He caído en la cuenta de que apenas quedan unas horas para que los cohetes anuncien la llegada del Padre Putas y sus muchachos para hacernos correr, metiéndonos el susto en el cuerpo por las calles del barrio.
Sí, hoy es la fiesta de la patrona del barrio Virgen de La Vega y ando encandilado en la niñez que recorría patios y degustaba entre vecinos la frescura del anochecer entre portales. Es por esto por lo que necesito rescatar, aparte de a aquellos padres que siguen atizando a mi lado la vida, a otras gentes que resurgen como signos de vitalidad y existencia.
Y es que está esperando, en el rincón más ilusionante de la plaza del barrio, el señor Celes con su carromato de manjares golosinas y, preparando el carrete de su máquina, Teófilo (el tan recordado Retra) vive la emoción de poder testificar con su maestría el asalto de la mocedad a la cucaña.

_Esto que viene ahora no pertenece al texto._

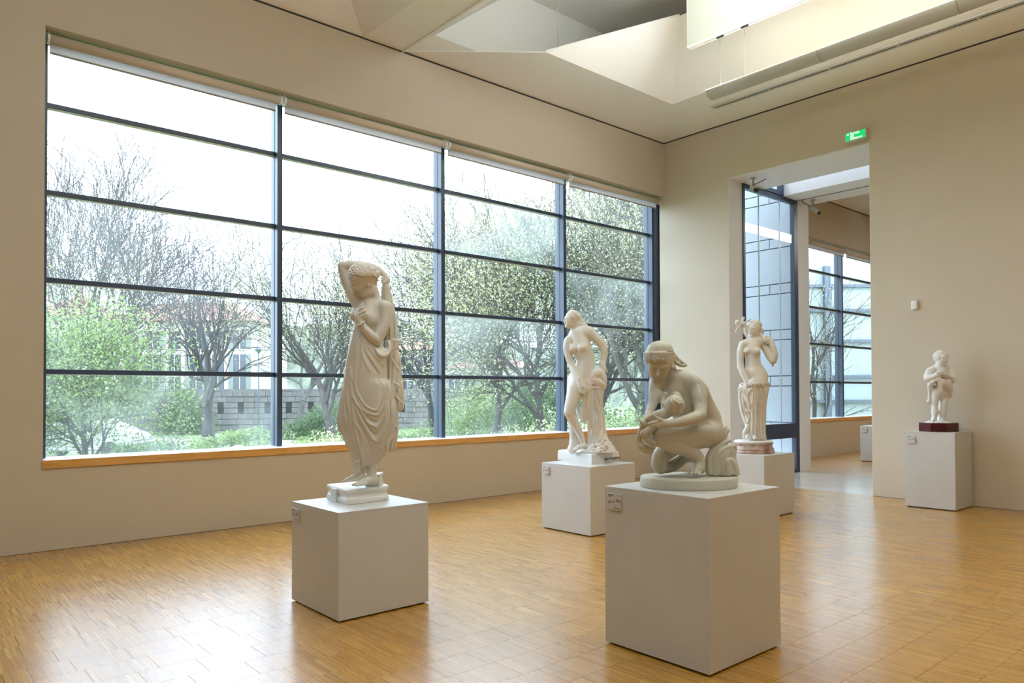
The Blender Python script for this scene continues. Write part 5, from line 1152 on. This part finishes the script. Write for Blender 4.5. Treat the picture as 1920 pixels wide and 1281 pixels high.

Un vecino suyo, Isidro, volverá a contarnos cómo se construyeron las casas y cómo nunca pensó en las reformas interiores que los vecinos, a base de esfuerzo, han ido llevando a cabo.
Una niñez que solo pudo ser única y diferente gracias al barrio que, como dijo el insigne periodista Enrique de Sena pregonando el festejo hace años, tenía que levantar una escultura a quienes lo diseñaron por el acertado trazado, que se adelantaba a un tiempo encorsetado en la construcción de barrios que se levantaban hacinando a la gente más humilde en colmenas y hormigueros. El barrio de la Vega, barrio de las casas pobres, como lo llamaron por ser construido más allá del río, lejos del centro de la ciudad, era fruto de un proyecto, que sustituía los materiales empleados con cierto hedor a pobreza, por la habitabilidad y la convivencia social, que con los años fue dándole un carácter digno del más refutado estudio. Los arquitectos nos regalaron a los niños con la amplitud de los patios y las esquinas, espacios para bosquejar la creación de aventuras y sueños.
A mi regreso definitivo a Salamanca, tuve la fortuna de vivir de nuevo tres años en el barrio y prestarle mi tiempo como vocal de cultura, en aquella asociación de vecinos que presidía mi admirado Luis Rodero. Horas compartidas de ilusión al lado de mi compadre y amigo Jesús Vicente y de personas tan maravillosas en todos los sentidos, como el señor Vicente, (todo un personaje por su espíritu de servicio hacia los demás); Eladio Ratero, al que mi cariño inalterable venía de largo por su comprensión hacia quienes más que clientes de su tienda eran vecinos necesitados muchas veces de comprensión y fianzas. No puedo dejar en el olvido a Fede Chico, grandísimo y reconocido fotógrafo, ni a Maribel, una de las más geniales actrices que conozco.
Fuimos capaces, durante mi vinculación asociativa, de inscribir el nombre de nuestro barrio con letras de oro en la movida cultural de Salamanca, por medio de la poesía. Los recitales organizados en el centro cívico, con la participación de los mejores y más representativos poetas del panorama literario salmantino, llegaban a su culmen en el teatro abarrotado de Caja Duero con la intervención de una relevante figura de la escena. Con la ayuda de Luis Calvo Rengel, que se partió el pecho por aquella actividad, logré, como representante de la cultura del barrio, traer a Salamanca a Joaquín Dicenta, uno de los grandes actores de aquella saga familiar tan importante y reconocida a nivel nacional.
Pero esa historia cultural merece más atención en otras líneas. Ahora solo puede tener cabida ese momento en el que, vistiendo el pantalón corto del domingo, hay que ir a la plaza y meterse en el juego. El día va a ser largo, muy largo, pues al anochecer la verbena nos llevará a todos a la plaza y sus entornos, para vivir y fortalecer, sin darnos cuenta, los lazos de una convivencia que los vegueños llevamos como algo natural en la mochila.
En mi recuerdo cobran vida quienes me lo dieron todo en los años de la infancia. Por eso ahora, que más allá de las estrellas disfrutan del descanso que se ganaron, deben renacer con toda la fuerza de su energía entre nosotros.